Saturday, August 20, 2005

What a Load of....

Over at TPMCafe, while also making some credible arguments against a workplace construct of "comparable worth", Michael Lind has shared thoughts that ought to make him blush and cringe....
The theory of comparable worth held that "male jobs" were remunerated better than "female" jobs. This was true during the era of the "breadwinner wage" for the male household head that prevailed in some sectors (with the support of labor organizers like the Irish-American activist Mother Jones and most progressives, I should add) between World War I and the 1960s.
Quite the red herring - if people Lind considers to have been "progressives" supported a concept in the past, it somehow becomes wrong for progressives to take a different stance in the present. I wonder how Lind would come down on the Republican party, the "Party of Lincoln", were it to take a stance on the equality of the races that differed from Lincoln's. Times change, the world moves forward, and progressives aren't stuck in Lind's fictitious past.
Most progressives and pro-labor liberals thought that employers should pay married men enough money for them to support a family, so that their wives could raise their children at home in comfort; it is only since the Sixties that many American liberals, inspired by what strikes me as unconscious elite class bias, have preferred the idea of warehousing infants shortly after birth in collective baby-kennels so that their mothers can join their fathers as wage slaves toiling in mostly-unfulfilling and poorly paid service sector jobs.
Ah yes, the good old days, when only men had to work as wage slaves in unfufilling jobs. What is this, but a load of... utter claptrap. This is how he characterizes advocacy for equal rights in the workplace, the right to work outside the home, the right to equal footing with men, and efforts to ensure the availability of quality child care?

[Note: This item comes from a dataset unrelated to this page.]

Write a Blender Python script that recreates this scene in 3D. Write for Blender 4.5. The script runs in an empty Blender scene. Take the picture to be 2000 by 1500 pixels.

Upon what planet was it, that women weren't working in those unsatisfying, menial positions (even if, in Lind's mind, as part of a "better world" where they could be paid less than men and fired upon marriage) prior to the 1960's? The trend of women entering the workforce began much sooner than 1960. For 1920, "American women in the paid workforce: 23.7% of all women; 46.4% of unmarried women; 9% of married women"; for 1940, "25.8% of all women; 45.5% of unmarried women; 15.6% of married women"; and by 1960, "34.5% of all women; 42.9% of unmarried women; 31.7% of married women". If your notion of "life before 1960" comes from watching television, you are apt to share Lind's misconceptions. But the trends that continued through the 1960's and 1970's began much sooner, and it is naive to suggest that this trend was dictated primarily by choice and not by need.
Inspired by "maternalist feminism," the breadwinner wage system was not so much anti-female as anti-bachelor; it was intended to force unmarried men to subsidize mothers of young children. It was reinforced by customs like the firing of female school-teachers when they got married; the theory was that their husbands would support them and the job should go to an unmarried woman who needed the money.
More accurately, being a school teacher was one of very few jobs which were open to single women and, during the period of time when single women were summarily fired upon marriage, single men received higher pay for exactly the same work. Is he ignorant of the fact that single men worked as teachers during that era? Is he ignorant of the fact that his example contradicts his larger thesis about equal pay for equal work? Probably.
(Note: it seems to me that nonsexist programs to allow both parents to take turns spending a few years with their infant children at home if they chose would be better than baby-kennels for the masses and lower-class nannies for the classes, but that's another subject).
That assumes that parents have the economic opportunity for one parent to stay at home, whether consistently or in alternation with the other parent, during their children's infancy. And if "lower class nannies" are as horrible as daycare, why doesn't he take on the "classes" which have relied upon lower class nannies for centuries, and continue to do so?


  1. The "breadwinner wage system" was inspired by feminism? Good grief.

  2. He said "maternalist feminism". Perhaps he means the same sort of "feminist" system seen in many cultures which practice female genital mutilation, or along the lines of the fictional system described in Margaret Atwood's "The Handmaid's Tale".

  3. I was just awed at the notion that forcing women out of their jobs, and making their economic well-being entirely dependent on a man, is some kind of "feminism." I guess it's easier than admitting that the "non-feminist" system is the one that advocates turning men into meal tickets.